_PROBLEM REQUIREMENTS:_ Extract exactly those lines that lie between the start of the material and the line with "COL = SC.collection", including both boundary lines and no others.
--------
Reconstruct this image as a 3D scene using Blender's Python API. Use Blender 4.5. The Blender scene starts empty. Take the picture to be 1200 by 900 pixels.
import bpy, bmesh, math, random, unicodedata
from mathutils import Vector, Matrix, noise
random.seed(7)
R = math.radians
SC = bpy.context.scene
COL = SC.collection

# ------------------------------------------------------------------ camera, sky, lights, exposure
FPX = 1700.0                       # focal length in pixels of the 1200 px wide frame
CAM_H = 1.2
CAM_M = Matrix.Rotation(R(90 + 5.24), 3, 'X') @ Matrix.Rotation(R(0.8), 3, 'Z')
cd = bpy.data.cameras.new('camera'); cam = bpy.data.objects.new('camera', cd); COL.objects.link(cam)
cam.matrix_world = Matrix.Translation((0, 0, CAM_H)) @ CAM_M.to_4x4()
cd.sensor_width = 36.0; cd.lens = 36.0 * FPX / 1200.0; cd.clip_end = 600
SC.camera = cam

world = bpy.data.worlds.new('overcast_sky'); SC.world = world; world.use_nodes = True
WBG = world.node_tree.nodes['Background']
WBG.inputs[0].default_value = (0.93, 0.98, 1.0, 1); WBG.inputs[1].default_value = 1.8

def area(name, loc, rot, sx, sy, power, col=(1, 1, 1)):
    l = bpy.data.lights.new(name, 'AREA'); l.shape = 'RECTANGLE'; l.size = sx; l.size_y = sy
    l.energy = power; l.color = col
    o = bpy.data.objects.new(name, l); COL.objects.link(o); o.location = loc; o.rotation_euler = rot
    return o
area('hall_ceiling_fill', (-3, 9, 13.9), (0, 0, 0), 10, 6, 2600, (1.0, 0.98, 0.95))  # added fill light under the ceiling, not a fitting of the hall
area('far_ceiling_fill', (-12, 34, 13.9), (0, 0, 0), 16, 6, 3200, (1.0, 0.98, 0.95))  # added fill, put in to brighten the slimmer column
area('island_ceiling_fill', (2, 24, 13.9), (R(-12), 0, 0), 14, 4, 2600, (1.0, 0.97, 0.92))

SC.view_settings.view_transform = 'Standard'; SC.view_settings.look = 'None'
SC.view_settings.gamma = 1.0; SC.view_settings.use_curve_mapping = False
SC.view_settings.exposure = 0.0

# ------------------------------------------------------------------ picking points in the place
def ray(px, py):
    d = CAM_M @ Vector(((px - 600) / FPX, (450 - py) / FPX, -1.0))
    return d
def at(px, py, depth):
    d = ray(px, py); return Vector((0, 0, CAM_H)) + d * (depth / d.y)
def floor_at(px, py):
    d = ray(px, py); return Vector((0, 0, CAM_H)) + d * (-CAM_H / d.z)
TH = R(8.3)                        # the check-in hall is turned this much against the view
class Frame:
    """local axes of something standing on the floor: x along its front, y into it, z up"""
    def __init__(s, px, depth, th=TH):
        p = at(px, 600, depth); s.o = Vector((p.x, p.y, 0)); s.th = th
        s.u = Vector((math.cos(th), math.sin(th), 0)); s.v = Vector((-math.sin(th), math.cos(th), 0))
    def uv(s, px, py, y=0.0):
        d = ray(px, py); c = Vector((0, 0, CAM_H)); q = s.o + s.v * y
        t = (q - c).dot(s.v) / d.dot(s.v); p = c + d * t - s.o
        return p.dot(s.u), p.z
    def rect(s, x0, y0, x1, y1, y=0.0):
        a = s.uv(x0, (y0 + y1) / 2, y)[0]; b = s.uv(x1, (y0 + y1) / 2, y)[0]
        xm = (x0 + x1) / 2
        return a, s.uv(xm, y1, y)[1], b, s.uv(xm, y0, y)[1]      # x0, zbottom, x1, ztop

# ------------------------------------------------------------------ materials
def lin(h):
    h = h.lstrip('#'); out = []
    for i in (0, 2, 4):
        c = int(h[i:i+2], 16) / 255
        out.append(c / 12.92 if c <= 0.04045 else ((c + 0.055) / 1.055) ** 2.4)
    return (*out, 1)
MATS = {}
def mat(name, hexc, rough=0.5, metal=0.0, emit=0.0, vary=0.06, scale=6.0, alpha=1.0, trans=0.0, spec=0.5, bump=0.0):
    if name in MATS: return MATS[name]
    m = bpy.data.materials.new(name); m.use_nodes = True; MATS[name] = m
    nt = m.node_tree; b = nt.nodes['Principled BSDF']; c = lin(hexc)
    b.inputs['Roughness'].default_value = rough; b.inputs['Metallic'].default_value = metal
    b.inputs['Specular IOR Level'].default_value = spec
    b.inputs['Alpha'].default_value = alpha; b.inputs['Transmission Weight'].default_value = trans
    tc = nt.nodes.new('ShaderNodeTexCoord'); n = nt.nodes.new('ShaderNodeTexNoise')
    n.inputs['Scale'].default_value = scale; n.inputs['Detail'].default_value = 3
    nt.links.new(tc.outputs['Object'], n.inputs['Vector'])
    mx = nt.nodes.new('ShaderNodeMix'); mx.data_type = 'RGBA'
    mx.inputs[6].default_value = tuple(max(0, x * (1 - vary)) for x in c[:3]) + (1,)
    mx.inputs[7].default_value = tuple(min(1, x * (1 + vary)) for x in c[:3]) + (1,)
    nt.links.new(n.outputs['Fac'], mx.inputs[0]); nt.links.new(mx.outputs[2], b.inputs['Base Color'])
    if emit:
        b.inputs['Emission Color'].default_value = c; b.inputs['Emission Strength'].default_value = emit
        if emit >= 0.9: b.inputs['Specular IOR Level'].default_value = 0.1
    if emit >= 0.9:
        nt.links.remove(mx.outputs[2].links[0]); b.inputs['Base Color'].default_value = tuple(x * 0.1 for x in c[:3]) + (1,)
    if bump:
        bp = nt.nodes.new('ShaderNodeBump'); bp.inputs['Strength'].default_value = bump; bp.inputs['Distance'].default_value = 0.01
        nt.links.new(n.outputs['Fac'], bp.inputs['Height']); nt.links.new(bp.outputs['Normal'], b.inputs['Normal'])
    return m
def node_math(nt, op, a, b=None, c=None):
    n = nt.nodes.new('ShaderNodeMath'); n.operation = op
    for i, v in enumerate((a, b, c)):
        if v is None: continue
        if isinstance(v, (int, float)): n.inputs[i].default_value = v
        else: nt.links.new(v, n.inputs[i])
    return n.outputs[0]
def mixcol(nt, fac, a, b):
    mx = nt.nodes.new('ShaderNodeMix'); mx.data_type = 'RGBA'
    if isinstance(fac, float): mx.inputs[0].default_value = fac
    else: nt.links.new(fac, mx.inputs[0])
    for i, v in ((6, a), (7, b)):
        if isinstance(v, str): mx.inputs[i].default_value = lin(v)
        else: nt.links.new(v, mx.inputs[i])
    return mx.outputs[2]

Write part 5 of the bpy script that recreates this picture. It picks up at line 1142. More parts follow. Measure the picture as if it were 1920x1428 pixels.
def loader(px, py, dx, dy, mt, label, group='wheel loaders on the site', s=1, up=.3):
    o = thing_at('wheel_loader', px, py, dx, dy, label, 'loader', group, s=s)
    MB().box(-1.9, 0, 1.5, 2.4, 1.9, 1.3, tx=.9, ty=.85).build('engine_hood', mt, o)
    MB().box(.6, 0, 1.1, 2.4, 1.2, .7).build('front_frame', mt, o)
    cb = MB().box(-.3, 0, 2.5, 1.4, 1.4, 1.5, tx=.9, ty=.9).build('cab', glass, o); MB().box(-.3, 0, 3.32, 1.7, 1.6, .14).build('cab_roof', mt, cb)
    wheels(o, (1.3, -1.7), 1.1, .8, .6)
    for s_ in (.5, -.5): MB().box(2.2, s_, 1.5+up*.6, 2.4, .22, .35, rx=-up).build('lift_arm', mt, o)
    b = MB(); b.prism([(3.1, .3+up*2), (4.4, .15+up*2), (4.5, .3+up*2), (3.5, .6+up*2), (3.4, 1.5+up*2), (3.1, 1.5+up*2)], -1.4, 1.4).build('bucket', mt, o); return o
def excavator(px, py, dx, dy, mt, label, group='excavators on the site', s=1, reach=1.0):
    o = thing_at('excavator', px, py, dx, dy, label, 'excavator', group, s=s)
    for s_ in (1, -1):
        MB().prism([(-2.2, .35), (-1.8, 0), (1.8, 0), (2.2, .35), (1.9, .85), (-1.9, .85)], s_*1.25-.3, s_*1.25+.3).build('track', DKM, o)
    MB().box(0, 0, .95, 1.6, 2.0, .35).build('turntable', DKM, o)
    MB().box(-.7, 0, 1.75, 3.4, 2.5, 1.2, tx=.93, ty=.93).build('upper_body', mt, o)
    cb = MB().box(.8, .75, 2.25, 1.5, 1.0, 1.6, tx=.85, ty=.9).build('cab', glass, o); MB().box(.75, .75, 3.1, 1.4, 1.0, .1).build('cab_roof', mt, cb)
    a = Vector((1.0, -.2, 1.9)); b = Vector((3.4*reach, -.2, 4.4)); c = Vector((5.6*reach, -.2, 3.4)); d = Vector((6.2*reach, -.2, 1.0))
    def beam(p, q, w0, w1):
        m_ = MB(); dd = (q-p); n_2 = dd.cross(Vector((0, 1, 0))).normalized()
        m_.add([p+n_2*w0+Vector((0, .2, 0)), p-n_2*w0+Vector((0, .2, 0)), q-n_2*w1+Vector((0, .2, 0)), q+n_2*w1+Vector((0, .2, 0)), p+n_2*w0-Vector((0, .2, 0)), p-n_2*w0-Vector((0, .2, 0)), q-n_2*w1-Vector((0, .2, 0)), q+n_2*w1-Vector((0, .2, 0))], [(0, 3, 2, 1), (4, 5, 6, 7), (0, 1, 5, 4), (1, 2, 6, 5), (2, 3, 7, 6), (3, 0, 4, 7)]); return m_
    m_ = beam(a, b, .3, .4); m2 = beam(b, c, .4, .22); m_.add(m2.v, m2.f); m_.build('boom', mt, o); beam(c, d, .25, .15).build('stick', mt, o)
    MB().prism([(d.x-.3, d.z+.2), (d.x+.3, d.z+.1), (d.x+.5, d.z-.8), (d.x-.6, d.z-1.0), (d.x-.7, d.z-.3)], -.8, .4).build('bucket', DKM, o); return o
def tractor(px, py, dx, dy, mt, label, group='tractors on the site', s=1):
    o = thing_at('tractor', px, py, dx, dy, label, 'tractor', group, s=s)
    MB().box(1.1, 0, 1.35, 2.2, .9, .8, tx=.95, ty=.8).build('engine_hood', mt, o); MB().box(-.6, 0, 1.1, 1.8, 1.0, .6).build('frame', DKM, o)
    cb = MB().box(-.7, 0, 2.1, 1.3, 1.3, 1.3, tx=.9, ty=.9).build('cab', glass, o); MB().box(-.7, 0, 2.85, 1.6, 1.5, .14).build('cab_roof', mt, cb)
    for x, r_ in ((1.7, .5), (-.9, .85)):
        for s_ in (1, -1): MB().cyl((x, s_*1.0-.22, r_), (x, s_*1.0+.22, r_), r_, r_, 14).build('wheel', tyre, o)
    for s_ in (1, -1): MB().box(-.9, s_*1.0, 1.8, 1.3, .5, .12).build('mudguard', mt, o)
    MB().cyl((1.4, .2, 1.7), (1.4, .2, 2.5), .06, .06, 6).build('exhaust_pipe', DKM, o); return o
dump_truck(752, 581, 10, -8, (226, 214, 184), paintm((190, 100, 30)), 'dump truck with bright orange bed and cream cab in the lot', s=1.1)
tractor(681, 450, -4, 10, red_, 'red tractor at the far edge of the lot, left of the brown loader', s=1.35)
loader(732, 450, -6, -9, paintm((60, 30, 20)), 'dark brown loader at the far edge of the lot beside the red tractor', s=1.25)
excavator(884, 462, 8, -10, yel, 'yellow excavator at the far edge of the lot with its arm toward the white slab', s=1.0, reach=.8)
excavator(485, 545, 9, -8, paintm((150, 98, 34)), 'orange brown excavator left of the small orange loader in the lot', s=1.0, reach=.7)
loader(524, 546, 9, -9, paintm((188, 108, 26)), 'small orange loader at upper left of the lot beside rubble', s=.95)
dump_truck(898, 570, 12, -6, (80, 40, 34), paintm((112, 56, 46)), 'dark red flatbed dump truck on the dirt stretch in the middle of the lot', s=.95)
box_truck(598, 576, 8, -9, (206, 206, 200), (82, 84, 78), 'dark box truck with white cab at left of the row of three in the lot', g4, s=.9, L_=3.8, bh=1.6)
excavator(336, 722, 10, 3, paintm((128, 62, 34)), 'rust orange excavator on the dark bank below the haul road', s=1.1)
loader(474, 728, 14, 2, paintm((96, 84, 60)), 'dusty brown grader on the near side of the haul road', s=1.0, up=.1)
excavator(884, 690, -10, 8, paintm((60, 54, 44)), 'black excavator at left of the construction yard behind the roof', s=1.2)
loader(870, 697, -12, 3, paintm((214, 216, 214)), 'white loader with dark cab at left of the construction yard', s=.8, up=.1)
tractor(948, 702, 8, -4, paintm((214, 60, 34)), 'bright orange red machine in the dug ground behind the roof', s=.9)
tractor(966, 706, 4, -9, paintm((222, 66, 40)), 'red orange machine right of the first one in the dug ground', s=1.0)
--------
_RESPONSE:_
Reconstruct this image as a 3D scene using Blender's Python API. Use Blender 4.5. The Blender scene starts empty. Take the picture to be 1200 by 900 pixels.
import bpy, bmesh, math, random, unicodedata
from mathutils import Vector, Matrix, noise
random.seed(7)
R = math.radians
SC = bpy.context.scene
COL = SC.collection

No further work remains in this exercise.